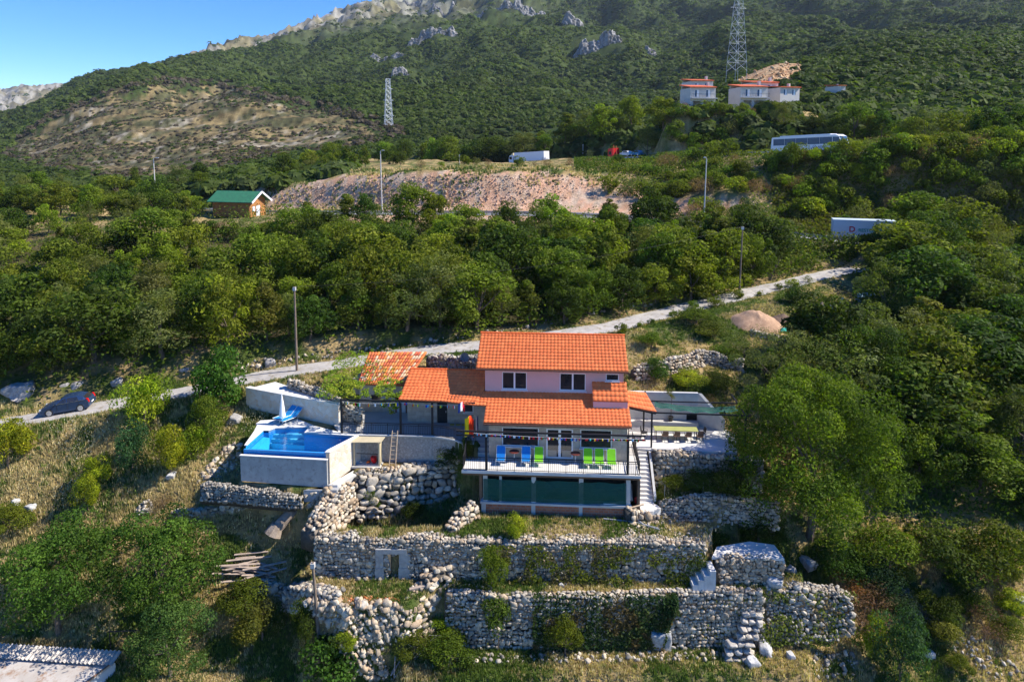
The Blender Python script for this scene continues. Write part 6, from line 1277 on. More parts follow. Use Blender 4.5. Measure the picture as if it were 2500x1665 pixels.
for s in (-1, 1): q = MB(); q.hull8([(-hwid/2-.8, s*(hdep/2+.7), hh-.35), (hwid/2+1.0, s*(hdep/2+.7), hh-.35), (hwid/2+1.0, 0, hh+rr+.0), (-hwid/2-.8, 0, hh+rr)], [(-hwid/2-.8, s*(hdep/2+.7), hh-.22), (hwid/2+1.0, s*(hdep/2+.7), hh-.22), (hwid/2+1.0, 0, hh+rr+.14), (-hwid/2-.8, 0, hh+rr+.14)]); q.local('roof', M_gr, hut)
for s in (-1, 1): q = MB(); q.beam((hwid/2+1.06, s*(hdep/2+.75), hh-.32), (hwid/2+1.06, 0, hh+rr+.05), .1, .32); q.local('barge_board', M_pvc, hut)
q = MB(); q.box(hwid/2+.13, hwid/2+.2, -.6, .5, 0, 2.0); q.local('door', M_pvc, hut); q = MB(); q.box(hwid/2+.13, hwid/2+.2, -1.7, -1.0, 1.0, 1.9); q.local('window', M_pvc, hut)
# villas
def villa(label, px, pyb, Y, w, h, roofh, balc=True, arches=True, rz=0.12, d=7, chim=True, rooft=False):
    b0 = near_ground(px, Y); b0[2] = z_from_py(pyb, Y); t = thing('villa', label, 'house', b0, rz); M_v = mat('villa_wall', (.58, .55, .50), (.52, .49, .45), 1)
    ww = min(1.3, w*.18); wins = [(-w*.32, -w*.32+ww, h*.55, h*.55+min(1.9, h*.36)), (w*.12, w*.12+ww, h*.55, h*.55+min(1.9, h*.36))]; ar = [(-w*.38, -w*.08, .3, h*.36), (w*.02, w*.34, .3, h*.36)] if arches else []
    q = MB(); wall_open(q, -w/2, w/2, -3, h, -d/2, -d/2+.3, [o for o in ar+wins]); q.box(-w/2, -w/2+.3, -d/2+.3, d/2, -3, h); q.box(w/2-.3, w/2, -d/2+.3, d/2, -3, h+.3); q.box(-w/2+.3, w/2-.3, d/2-.3, d/2, -3, h+.8); q.box(-w/2+.3, w/2-.3, -d/2+2, -d/2+2.1, -3, h, (.5, .45, .4)); q.local('wall', M_v, t)
    for o in wins: q = MB(); q.box(o[0], o[1], -d/2+.15, -d/2+.2, o[2], o[3]); f = q.local('window', M_pvc, t); q = MB(); q.box(o[0]+.12, (o[0]+o[1])/2-.05, -d/2+.12, -d/2+.149, o[2]+.1, o[3]-.1); q.local('pane', M_bl, f)
    q = MB(); q.hull8([(-w/2-.3, -d/2-.5, h), (w/2+.1, -d/2-.5, h), (w/2+.1, d/2, h+roofh), (-w/2-.3, d/2, h+roofh)], [(-w/2-.3, -d/2-.5, h+.25), (w/2+.1, -d/2-.5, h+.25), (w/2+.1, d/2, h+roofh+.25), (-w/2-.3, d/2, h+roofh+.25)]); rf = q.local('roof', mat('far_tile', (.62, .14, .05), (.52, .11, .04), 1), t)
    q = MB(); q.box(w/2-min(.7, w*.1), w/2-.1, 0, .8, h, h+roofh+min(.9, w*.12)); q.local('chimney', M_v, rf)
    if balc:
        q = MB(); q.box(-w/2, w/2, -d/2-1.2, -d/2, h*.47, h*.47+.2); q.local('balcony', M_v, t); q = MB(); q.beam((-w/2, -d/2-1.15, h*.47+1.15), (w/2, -d/2-1.15, h*.47+1.15), .06, .06)
        for k in range(18): x = -w/2+w*k/17; q.beam((x, -d/2-1.15, h*.47+.2), (x, -d/2-1.15, h*.47+1.15), .03, .03)
        q.local('balcony_railing', M_iron, t)
villa('cream villa with arches and orange roof, leftmost of the far villas', 1702, 268, 176, 6.6, 5.2, 1.0); villa('cream villa with orange roof and two windows, middle of the far villas', 1824, 266, 178, 7.2, 5.2, 1.0)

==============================

§ **Exercise goal**: Retype each line of the listing above word for word. Exclude the pictures.

§ **Response below**:
The Blender Python script for this scene continues. Write part 6, from line 1277 on. More parts follow. Use Blender 4.5. Measure the picture as if it were 2500x1665 pixels.
for s in (-1, 1): q = MB(); q.hull8([(-hwid/2-.8, s*(hdep/2+.7), hh-.35), (hwid/2+1.0, s*(hdep/2+.7), hh-.35), (hwid/2+1.0, 0, hh+rr+.0), (-hwid/2-.8, 0, hh+rr)], [(-hwid/2-.8, s*(hdep/2+.7), hh-.22), (hwid/2+1.0, s*(hdep/2+.7), hh-.22), (hwid/2+1.0, 0, hh+rr+.14), (-hwid/2-.8, 0, hh+rr+.14)]); q.local('roof', M_gr, hut)
for s in (-1, 1): q = MB(); q.beam((hwid/2+1.06, s*(hdep/2+.75), hh-.32), (hwid/2+1.06, 0, hh+rr+.05), .1, .32); q.local('barge_board', M_pvc, hut)
q = MB(); q.box(hwid/2+.13, hwid/2+.2, -.6, .5, 0, 2.0); q.local('door', M_pvc, hut); q = MB(); q.box(hwid/2+.13, hwid/2+.2, -1.7, -1.0, 1.0, 1.9); q.local('window', M_pvc, hut)
# villas
def villa(label, px, pyb, Y, w, h, roofh, balc=True, arches=True, rz=0.12, d=7, chim=True, rooft=False):
    b0 = near_ground(px, Y); b0[2] = z_from_py(pyb, Y); t = thing('villa', label, 'house', b0, rz); M_v = mat('villa_wall', (.58, .55, .50), (.52, .49, .45), 1)
    ww = min(1.3, w*.18); wins = [(-w*.32, -w*.32+ww, h*.55, h*.55+min(1.9, h*.36)), (w*.12, w*.12+ww, h*.55, h*.55+min(1.9, h*.36))]; ar = [(-w*.38, -w*.08, .3, h*.36), (w*.02, w*.34, .3, h*.36)] if arches else []
    q = MB(); wall_open(q, -w/2, w/2, -3, h, -d/2, -d/2+.3, [o for o in ar+wins]); q.box(-w/2, -w/2+.3, -d/2+.3, d/2, -3, h); q.box(w/2-.3, w/2, -d/2+.3, d/2, -3, h+.3); q.box(-w/2+.3, w/2-.3, d/2-.3, d/2, -3, h+.8); q.box(-w/2+.3, w/2-.3, -d/2+2, -d/2+2.1, -3, h, (.5, .45, .4)); q.local('wall', M_v, t)
    for o in wins: q = MB(); q.box(o[0], o[1], -d/2+.15, -d/2+.2, o[2], o[3]); f = q.local('window', M_pvc, t); q = MB(); q.box(o[0]+.12, (o[0]+o[1])/2-.05, -d/2+.12, -d/2+.149, o[2]+.1, o[3]-.1); q.local('pane', M_bl, f)
    q = MB(); q.hull8([(-w/2-.3, -d/2-.5, h), (w/2+.1, -d/2-.5, h), (w/2+.1, d/2, h+roofh), (-w/2-.3, d/2, h+roofh)], [(-w/2-.3, -d/2-.5, h+.25), (w/2+.1, -d/2-.5, h+.25), (w/2+.1, d/2, h+roofh+.25), (-w/2-.3, d/2, h+roofh+.25)]); rf = q.local('roof', mat('far_tile', (.62, .14, .05), (.52, .11, .04), 1), t)
    q = MB(); q.box(w/2-min(.7, w*.1), w/2-.1, 0, .8, h, h+roofh+min(.9, w*.12)); q.local('chimney', M_v, rf)
    if balc:
        q = MB(); q.box(-w/2, w/2, -d/2-1.2, -d/2, h*.47, h*.47+.2); q.local('balcony', M_v, t); q = MB(); q.beam((-w/2, -d/2-1.15, h*.47+1.15), (w/2, -d/2-1.15, h*.47+1.15), .06, .06)
        for k in range(18): x = -w/2+w*k/17; q.beam((x, -d/2-1.15, h*.47+.2), (x, -d/2-1.15, h*.47+1.15), .03, .03)
        q.local('balcony_railing', M_iron, t)
villa('cream villa with arches and orange roof, leftmost of the far villas', 1702, 268, 176, 6.6, 5.2, 1.0); villa('cream villa with orange roof and two windows, middle of the far villas', 1824, 266, 178, 7.2, 5.2, 1.0)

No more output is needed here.